Nella scena successiva, tra allarmi e concitazione, l’attacco ha avuto successo: Gaveston è creduto morto, poi ricompare, dunque Edoardo fa fuggire lui, Lady Margaret e i suoi fidi per mare verso Scarborough. Ma insulta Isabella attribuendole Mortimer per amante e la lascia a recitare versi struggenti per le telecamere. Isabella la sospiratrice è Isabella la cospiratrice: si muove dietro le quinte, usa i baroni e in particolare il giovane Mortimer, è in fondo, a dispetto dei cinguettii, la più vera nemica di Edoardo. Ma Marlowe non è interessato a giudicarla eticamente, in questione è un discorso di potere: e l’immagine della sovrana fragile, il volto oscurato da dolori privati che non sarebbe bello stigmatizzare in pubblico, e che in realtà cavalca spregiudicatamente eventi e apparenti sconfitte abbindolando baroni e popolo finisce con l’essere una figura non esaurita nei secoli passati. Ci sono oggi altre corone, altre trombe, altri specchi moltiplicatori di un’immagine – e magari testate cortigiane, sondaggi pilotati a confermare il gradimento dei regnanti, fedeli ombre da cerchio magico da far sfuggire agli avversari.

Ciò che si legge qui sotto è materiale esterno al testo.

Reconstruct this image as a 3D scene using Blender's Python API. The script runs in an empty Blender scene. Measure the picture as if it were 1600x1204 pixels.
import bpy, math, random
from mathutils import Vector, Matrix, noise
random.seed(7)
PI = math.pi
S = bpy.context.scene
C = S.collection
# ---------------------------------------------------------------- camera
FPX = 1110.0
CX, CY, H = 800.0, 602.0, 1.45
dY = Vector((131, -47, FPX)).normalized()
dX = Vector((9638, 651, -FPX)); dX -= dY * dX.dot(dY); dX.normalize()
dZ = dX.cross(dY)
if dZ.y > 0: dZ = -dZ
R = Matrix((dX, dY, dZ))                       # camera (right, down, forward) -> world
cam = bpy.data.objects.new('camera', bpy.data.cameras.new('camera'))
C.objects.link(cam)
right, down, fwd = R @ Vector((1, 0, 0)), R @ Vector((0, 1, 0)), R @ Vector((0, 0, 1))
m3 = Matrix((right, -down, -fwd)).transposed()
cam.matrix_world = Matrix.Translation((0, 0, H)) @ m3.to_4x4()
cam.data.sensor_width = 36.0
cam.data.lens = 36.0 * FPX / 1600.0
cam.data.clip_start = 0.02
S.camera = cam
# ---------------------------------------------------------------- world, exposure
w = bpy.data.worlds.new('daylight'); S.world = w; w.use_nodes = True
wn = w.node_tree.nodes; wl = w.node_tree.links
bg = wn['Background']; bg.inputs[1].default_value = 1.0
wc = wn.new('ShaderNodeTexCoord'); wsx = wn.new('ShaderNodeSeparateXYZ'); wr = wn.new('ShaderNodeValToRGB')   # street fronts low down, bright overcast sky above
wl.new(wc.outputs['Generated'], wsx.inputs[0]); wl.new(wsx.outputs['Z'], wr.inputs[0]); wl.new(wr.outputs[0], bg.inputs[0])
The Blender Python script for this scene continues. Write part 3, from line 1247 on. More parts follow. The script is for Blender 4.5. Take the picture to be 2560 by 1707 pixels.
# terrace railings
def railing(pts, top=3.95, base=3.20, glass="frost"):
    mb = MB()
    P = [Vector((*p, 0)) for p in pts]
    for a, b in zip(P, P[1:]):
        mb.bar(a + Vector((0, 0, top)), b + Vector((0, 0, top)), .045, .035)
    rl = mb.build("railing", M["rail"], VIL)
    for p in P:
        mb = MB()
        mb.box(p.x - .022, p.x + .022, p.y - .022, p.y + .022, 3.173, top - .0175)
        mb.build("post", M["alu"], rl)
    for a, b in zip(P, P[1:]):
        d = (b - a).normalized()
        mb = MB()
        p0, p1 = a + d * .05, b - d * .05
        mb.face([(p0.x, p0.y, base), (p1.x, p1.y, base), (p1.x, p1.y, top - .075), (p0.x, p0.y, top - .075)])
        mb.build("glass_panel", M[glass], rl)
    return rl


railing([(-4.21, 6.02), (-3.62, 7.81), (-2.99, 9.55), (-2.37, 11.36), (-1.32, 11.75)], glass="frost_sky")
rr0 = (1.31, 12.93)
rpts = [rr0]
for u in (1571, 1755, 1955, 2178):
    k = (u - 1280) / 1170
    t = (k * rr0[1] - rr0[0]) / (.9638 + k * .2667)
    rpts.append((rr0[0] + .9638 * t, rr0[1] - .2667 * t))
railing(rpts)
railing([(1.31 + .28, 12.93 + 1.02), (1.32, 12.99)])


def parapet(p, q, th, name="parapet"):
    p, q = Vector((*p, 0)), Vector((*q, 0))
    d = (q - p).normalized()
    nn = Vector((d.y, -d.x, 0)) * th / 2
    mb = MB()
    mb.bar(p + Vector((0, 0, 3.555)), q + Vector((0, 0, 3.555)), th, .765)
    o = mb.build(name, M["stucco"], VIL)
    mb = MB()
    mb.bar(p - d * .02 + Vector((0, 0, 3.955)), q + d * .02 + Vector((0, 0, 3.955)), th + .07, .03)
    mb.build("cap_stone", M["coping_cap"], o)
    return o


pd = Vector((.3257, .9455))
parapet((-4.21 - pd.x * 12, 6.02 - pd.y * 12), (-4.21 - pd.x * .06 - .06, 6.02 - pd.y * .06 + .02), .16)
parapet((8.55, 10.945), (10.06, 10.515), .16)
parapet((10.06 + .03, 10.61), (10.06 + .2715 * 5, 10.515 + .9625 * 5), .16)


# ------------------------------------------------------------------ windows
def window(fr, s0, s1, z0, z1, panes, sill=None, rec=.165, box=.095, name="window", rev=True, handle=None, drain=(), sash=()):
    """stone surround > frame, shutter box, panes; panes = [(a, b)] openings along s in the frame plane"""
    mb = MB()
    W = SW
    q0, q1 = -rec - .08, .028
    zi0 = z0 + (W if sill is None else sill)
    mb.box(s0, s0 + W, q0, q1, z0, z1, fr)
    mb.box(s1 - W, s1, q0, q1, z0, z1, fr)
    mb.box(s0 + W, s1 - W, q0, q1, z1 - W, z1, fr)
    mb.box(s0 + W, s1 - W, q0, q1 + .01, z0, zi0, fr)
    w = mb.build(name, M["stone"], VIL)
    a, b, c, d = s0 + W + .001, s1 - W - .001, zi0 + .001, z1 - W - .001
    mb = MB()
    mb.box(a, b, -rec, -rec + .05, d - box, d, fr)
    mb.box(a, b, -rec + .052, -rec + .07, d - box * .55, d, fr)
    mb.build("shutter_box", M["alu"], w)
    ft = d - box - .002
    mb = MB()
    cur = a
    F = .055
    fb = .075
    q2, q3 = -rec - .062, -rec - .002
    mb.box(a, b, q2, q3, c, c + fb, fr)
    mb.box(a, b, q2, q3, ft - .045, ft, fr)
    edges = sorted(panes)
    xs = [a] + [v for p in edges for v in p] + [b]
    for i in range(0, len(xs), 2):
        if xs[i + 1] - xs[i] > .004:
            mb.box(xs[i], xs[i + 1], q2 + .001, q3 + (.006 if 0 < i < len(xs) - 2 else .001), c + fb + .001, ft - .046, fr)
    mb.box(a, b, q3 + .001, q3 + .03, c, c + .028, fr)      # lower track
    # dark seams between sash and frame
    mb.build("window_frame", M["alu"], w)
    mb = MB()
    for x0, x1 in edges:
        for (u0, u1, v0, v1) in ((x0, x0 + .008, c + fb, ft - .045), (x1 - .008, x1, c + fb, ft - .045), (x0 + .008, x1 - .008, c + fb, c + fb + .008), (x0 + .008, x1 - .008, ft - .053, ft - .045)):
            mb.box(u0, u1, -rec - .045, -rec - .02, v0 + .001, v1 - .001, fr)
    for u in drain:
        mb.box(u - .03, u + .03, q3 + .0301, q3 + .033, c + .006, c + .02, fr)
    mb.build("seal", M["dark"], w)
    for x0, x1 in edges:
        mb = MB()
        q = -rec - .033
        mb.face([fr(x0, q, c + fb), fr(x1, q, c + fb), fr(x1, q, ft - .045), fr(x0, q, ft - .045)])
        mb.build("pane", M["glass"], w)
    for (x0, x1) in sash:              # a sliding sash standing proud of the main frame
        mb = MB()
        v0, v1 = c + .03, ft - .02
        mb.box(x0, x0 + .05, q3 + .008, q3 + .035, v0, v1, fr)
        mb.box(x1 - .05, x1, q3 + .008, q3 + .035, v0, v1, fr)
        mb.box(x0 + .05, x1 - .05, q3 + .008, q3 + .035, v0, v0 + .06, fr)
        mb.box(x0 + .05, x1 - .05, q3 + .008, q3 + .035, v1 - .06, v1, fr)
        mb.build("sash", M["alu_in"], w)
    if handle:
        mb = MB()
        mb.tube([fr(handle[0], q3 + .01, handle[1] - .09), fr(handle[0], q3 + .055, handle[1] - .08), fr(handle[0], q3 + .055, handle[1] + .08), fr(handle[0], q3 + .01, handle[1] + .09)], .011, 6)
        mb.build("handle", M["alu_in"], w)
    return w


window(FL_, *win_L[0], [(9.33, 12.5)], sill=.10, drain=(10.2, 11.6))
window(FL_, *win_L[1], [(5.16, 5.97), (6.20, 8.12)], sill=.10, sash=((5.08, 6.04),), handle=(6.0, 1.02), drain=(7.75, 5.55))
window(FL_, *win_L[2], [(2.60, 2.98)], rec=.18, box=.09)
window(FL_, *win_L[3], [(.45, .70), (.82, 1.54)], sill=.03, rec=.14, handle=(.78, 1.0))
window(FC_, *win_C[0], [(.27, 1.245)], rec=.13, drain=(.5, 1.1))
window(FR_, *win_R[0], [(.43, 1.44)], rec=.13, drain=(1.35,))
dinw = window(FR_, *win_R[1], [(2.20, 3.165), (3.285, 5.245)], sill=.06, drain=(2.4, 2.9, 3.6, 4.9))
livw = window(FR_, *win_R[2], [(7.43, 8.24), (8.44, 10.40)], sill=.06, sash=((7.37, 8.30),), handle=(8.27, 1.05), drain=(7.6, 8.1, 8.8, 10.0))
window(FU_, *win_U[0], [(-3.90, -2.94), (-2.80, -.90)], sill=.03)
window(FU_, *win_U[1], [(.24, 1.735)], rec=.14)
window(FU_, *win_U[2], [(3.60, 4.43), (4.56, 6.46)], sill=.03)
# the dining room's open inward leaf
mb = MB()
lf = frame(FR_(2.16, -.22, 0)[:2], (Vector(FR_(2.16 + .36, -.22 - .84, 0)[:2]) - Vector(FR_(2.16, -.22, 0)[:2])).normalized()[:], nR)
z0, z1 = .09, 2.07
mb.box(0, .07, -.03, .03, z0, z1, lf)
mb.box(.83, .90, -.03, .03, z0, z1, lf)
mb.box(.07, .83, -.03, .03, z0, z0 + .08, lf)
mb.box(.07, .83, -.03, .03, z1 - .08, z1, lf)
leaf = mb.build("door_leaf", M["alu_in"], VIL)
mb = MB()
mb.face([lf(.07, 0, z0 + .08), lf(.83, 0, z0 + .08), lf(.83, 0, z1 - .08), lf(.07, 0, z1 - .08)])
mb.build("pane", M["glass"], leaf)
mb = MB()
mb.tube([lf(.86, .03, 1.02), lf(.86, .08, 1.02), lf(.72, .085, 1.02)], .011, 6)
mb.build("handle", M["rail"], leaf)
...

La trovano Mortimer e i baroni vincitori, in apparenza desolata, mentre stanno cercando Gaveston: appresa la direzione della sua fuga, decidono d’inseguirlo. Lei però preferisce non unirsi loro, per non suscitare i sospetti del re: e tuttavia qui sembra finalmente accendersi in modo esplicito la passione sopita – almeno a fini strumentali.

Il giovane Mortimer: Signora, non posso fermarmi a rispondervi,

ma pensate a Mortimer, perché lo merita.

[Escono Lancaster, Warwick e il giovane Mortimer.]

Isabella: Lo meriti tanto, dolce Mortimer,

che Isabella potrebbe vivere con te per sempre.

Invano vado cercando l’amore di Edoardo,

i cui occhi sono fissi solo su Gaveston.

La regina medita comunque di tornare in Francia dalla famiglia per lamentarsi della situazione.

Nella scena successiva Gaveston, braccato, pensa di essere sfuggito ai nemici, ma Mortimer piomba su di lui con i baroni. L’ostilità verso il favorito va in lui ora a braccetto con la concreta possibilità di acquisire crediti con Isabella. Disarmano Gaveston, stanno per impiccarlo ma poi in grazia dell’amore del re decidono di riservargli una più aristocratica decapitazione. Il re manda un messaggio tramite il conte di Arundel per poter incontrare l’amato un’ultima volta, e i baroni sarebbero dell’idea di mandarne a Edoardo solo la testa. L’onesto Arundel cerca allora di patrocinare la causa della richiesta del re e si offre lui stesso in ostaggio, invano; allora Pembroke, uno dei baroni, annuncia che provvederà lui a condurre dal re il prigioniero e giura di riportarlo indietro.

I ribelli alla fine accettano: Gaveston viene affidato agli uomini di Pembroke, ma i baroni giudicano il rischio troppo grosso, c’è fretta di risolvere la situazione. Dunque Warwick piomba sul gruppo e sequestra il prigioniero. Gli accordi valgono quel che valgono, e la sorte di Gaveston si consumerà fuori scena.